In 2004 our Liberal campaign team wanted to run some ads introducing Canadians to Stephen Harper the way we wanted people to meet him. The Bensimon Byrne ad campaign was called Stephen Harper Said, and it was stark, visually, with quotes of Harper's on-screen.  Before we could get approval to run those ads, I had to reassure a skeptical Prime Minister Martin, and convince his cabinet.  They were very effective, pre-writ.  In fact, the single worst mistake I ever made in a campaign was pulling those ads off the air when the writ was dropped and replacing them with policy ads, but the notion that we would start the campaign negative was not even considered. It was only after things got desperate that Liberals, even campaign insiders, got comfortable with the notion of taking the gloves off and responding to the negative barrage we were facing.

After the 2006 election, a culture of innocence took the party over completely, and Liberals, including leadership candidate Michael Ignatieff, swore off the use of negative ads. Sure enough, the Liberals have a negative ad out there, but most of their advertising is of the promotional nature, featuring Ignatieff and Liberal policy proposals.

That will change. The question is when. This campaign is now a third over. The Liberals have campaigned well, the earned media could hardly be better, and they have announced all their major policies - and they are at least nine points behind in the most favourable of polls. That is a big gap, and they now need to be thinking how to close it:

1. How to shrink the Conservatives from 38-40 range down to 33-35 range? That pendulum has swung the Liberals way over the past few years when people get uncomfortable with Harper's exercise of power and has swung the Conservatives way when people are thinking about the economy.

2. How to turn NDP voters into Liberal voters? NDP voters dislike the current government more than any other set of voters in country. If they are thinking about policy, they prefer the New Democrats to the Liberals. If they are thinking about the government, they prefer Liberals to Conservatives.
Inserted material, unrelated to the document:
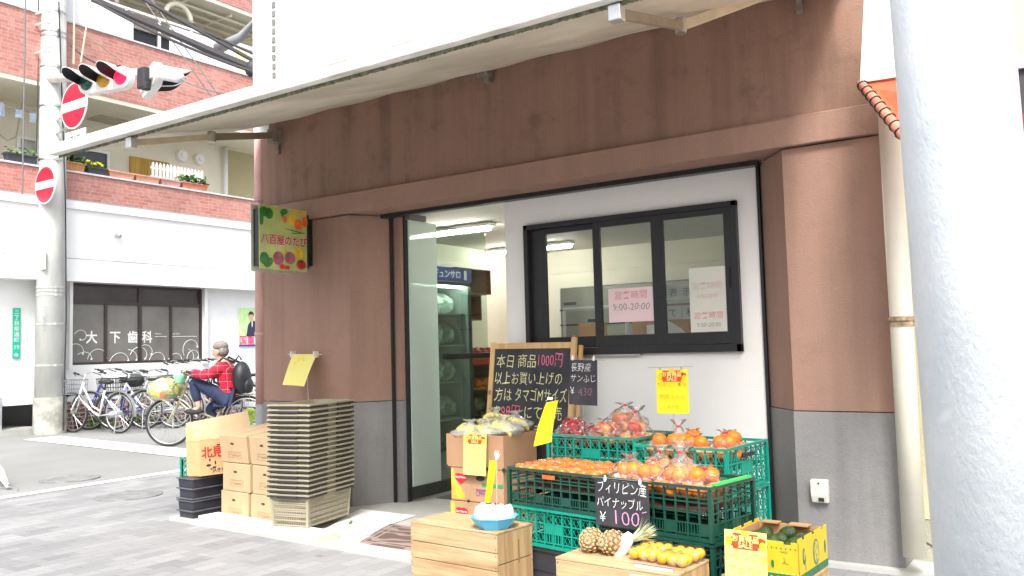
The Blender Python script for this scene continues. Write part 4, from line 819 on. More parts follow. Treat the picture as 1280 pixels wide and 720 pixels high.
def crate(label, FL, ang, z, w, d, h, style, m, group='plastic produce crates', handle=False, rim=None):
    a = R(ang); c = Vector((FL[0], FL[1], 0)) + Vector((math.cos(a), math.sin(a), 0)) * w / 2 + Vector((-math.sin(a), math.cos(a), 0)) * d / 2
    t = thing('produce_crate', label, 'crate', (c.x, c.y, z), a, group); bd, rm = crate_mesh(style, w, d, h)
    for nm, me, mm in (('lattice_body', bd, m), ('rim', rm, rim or m)):
        me = me.copy(); me.materials.clear(); me.materials.append(mm); link(nm, me, t)
    if handle: g = MB(); g.cbox(w / 2 + .006, 0, h - .055, .012, .15, .022); part('handle', g, BLACKMET, t, bevel=.004)
    return t
# front row, on the street side
crate('dark green crate full of packed persimmons, left of the pineapple price board', (-2.74, 3.97), -10, .395, .62, .40, .205, 'grid', DGREEN)
cR = crate('dark green crate full of bagged oranges behind the pineapple price board', (-2.115, 3.86), -10, .35, .63, .38, .25, 'grid', DGREEN)
g = MB(); g.box(.300, .330, -.16, .16, .252, .262); part('handle_grip', g, mat('bright_green_grip', (.05, .50, .10), .4), cR)
crate('teal lattice crate under the dark green crate of persimmons', (-2.745, 3.98), -10, .188, .62, .40, .205, 'x', TEAL)
crate('second dark green crate directly under the one with oranges', (-2.115, 3.865), -10, .122, .63, .38, .225, 'grid', DGREEN)
for lb, FL, w_ in (('black crate at the bottom beneath the teal one, beside the left wooden box', (-2.73, 4.0), .60), ('black crate at the very bottom behind the right wooden box', (-2.10, 3.90), .57)):
    a = R(-10); t = thing('base_crate', lb, 'crate', (FL[0] + w_ / 2 + .02, FL[1] + .13, .004), a, 'black base crates'); g = MB(); h = .18 if FL[0] < -2.3 else .115
    g.box(-w_ / 2, w_ / 2, -.19, -.18, 0, h); g.box(-w_ / 2, w_ / 2, .18, .19, 0, h); g.box(-w_ / 2, -w_ / 2 + .01, -.18, .18, 0, h); g.box(w_ / 2 - .01, w_ / 2, -.18, .18, 0, h); g.box(-w_ / 2 + .01, w_ / 2 - .01, -.18, .18, 0, .01); part('shell', g, BLKP, t)
    g = MB(); g.box(-w_ / 2 - .008, w_ / 2 + .008, -.198, -.19, h - .02, h); g.box(-w_ / 2 - .008, w_ / 2 + .008, -.196, -.19, .06, .068); part('rib', g, BLKP, t)
# back row, along the white panel
for z, lb in ((.522, 'teal lattice crate piled with red apples, in front of the chalkboard'), (.314, 'teal lattice crate second from the top below the apples'), (.106, 'teal lattice crate third from the top below the apples')):
    crate(lb, (-2.79, 4.47), -6, z, .61, .42, .208, 'x', TEAL)
for z, lb, m_ in ((.468, 'teal crate with bagged oranges at the right end against the white panel', TEAL), (.226, 'teal crate with black handle directly under the top right one', TEAL), (.004, 'blue crate at the bottom of the right-hand stack', BLUEP)):
    crate(lb, (-2.145, 4.33), -4, z, .53, .52, .238 if z > .1 else .218, 'x', m_, handle=True)

# ------------------------------------------------------------------ fruit
def fruit_mesh(kind, r_):
    g = MB(); n, m_ = 14, 10; sq = {'orange': .94, 'apple': .9, 'persimmon': .72, 'mandarin': .8}[kind]; vs = [(0, 0, -r_ * sq * .88)]
    for i in range(1, m_):
        a = -PI / 2 + PI * i / m_; rr = r_ * math.cos(a); z = r_ * sq * math.sin(a)
        if kind == 'apple' and a > .9: z -= r_ * .28 * (a - .9)
        if kind == 'apple': rr *= 1 + .06 * math.sin(a)
        vs += [(rr * math.cos(2 * PI * k / n), rr * math.sin(2 * PI * k / n), z) for k in range(n)]
    vs.append((0, 0, r_ * sq * (.62 if kind == 'apple' else .93)))
    f = [(0, 1 + (k + 1) % n, 1 + k) for k in range(n)]
    for i in range(m_ - 2): f += [(1 + i * n + k, 1 + i * n + (k + 1) % n, 1 + (i + 1) * n + (k + 1) % n, 1 + (i + 1) * n + k) for k in range(n)]
    o = 1 + (m_ - 2) * n; f += [(o + k, o + (k + 1) % n, len(vs) - 1) for k in range(n)]; g.add(vs, f); return g
ORM = mat('orange_peel', (.78, .185, .006), .38, .12, 9, bmp=.25, bs=260, sss=.1); PERM = mat('persimmon_skin', (.76, .16, .008), .3, .15, 9, sss=.1); YLM = mat('yellow_fruit_skin', (.88, .42, .01), .35, .1, 9, sss=.1)
m, nt, b = newmat('apple_skin'); v = coord(nt); oi = nt.nodes.new('ShaderNodeObjectInfo'); va = nt.nodes.new('ShaderNodeVectorMath'); va.operation = 'ADD'; nt.links.new(v, va.inputs[0]); nt.links.new(oi.outputs['Random'], va.inputs[1])
f = noisef(nt, va.outputs[0], 14, 4); o = mixc(nt, ramp(nt, f, .42, .66), (.42, .035, .030, 1), (.62, .34, .12, 1)); o = mixc(nt, ramp(nt, noisef(nt, v, 300, 2), .62, .7), o, (.7, .4, .25, 1)); nt.links.new(o, b.inputs['Base Color']); b.inputs['Roughness'].default_value = .3; APM = m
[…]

The Liberal strategy so far is likely not entirely driven by the culture of innocence. They may have felt they needed to introduce Ignatieff on their terms. They can probably feel comfortable that the tour can take on that job. They may have felt that they needed to fill in the blanks about what an Ignatieff Liberal government would stand for. But only advertisements aimed squarely at Mr. Harper's character and fitness for office have a chance to accomplish the two objectives outlined above.